-- START Stored data --

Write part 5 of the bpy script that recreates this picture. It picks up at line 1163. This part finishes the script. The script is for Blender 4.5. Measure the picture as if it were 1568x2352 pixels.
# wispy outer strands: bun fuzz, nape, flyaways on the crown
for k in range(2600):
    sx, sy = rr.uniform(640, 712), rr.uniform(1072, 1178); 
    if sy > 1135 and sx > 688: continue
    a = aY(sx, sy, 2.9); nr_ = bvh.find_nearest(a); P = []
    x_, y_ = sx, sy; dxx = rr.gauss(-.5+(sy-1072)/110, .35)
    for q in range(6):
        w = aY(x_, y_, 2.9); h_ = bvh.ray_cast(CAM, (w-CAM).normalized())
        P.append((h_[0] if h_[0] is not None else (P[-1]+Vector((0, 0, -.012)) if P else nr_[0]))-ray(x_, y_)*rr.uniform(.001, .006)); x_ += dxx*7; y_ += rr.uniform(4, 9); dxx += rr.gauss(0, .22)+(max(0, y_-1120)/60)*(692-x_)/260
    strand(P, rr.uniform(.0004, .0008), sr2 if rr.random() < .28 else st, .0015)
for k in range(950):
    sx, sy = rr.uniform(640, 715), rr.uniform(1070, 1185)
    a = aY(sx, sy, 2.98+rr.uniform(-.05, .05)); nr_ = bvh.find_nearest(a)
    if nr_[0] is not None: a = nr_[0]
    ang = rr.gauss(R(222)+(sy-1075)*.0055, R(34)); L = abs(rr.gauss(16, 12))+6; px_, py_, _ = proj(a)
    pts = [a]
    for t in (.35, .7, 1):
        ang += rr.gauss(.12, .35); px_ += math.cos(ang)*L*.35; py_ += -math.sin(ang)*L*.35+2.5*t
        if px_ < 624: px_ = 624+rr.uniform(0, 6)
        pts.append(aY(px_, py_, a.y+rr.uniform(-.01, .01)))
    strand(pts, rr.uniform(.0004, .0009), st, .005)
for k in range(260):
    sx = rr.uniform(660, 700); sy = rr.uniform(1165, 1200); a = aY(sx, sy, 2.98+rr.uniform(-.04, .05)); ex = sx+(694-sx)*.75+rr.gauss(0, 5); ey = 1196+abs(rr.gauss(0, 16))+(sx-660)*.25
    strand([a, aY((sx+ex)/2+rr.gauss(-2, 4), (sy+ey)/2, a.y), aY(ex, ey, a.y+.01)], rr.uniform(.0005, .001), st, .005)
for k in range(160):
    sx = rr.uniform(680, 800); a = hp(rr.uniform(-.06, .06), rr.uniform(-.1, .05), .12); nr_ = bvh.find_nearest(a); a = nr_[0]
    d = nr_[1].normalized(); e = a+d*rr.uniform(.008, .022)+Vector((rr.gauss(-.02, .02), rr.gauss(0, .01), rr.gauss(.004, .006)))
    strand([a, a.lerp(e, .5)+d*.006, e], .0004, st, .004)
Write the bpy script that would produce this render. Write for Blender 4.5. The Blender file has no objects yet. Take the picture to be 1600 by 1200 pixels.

-- END Stored data --

> Task statement: List all lines holding the string "script".

> Exercise answer:
Write part 5 of the bpy script that recreates this picture. It picks up at line 1163. This part finishes the script. The script is for Blender 4.5. Measure the picture as if it were 1568x2352 pixels.
Write the bpy script that would produce this render. Write for Blender 4.5. The Blender file has no objects yet. Take the picture to be 1600 by 1200 pixels.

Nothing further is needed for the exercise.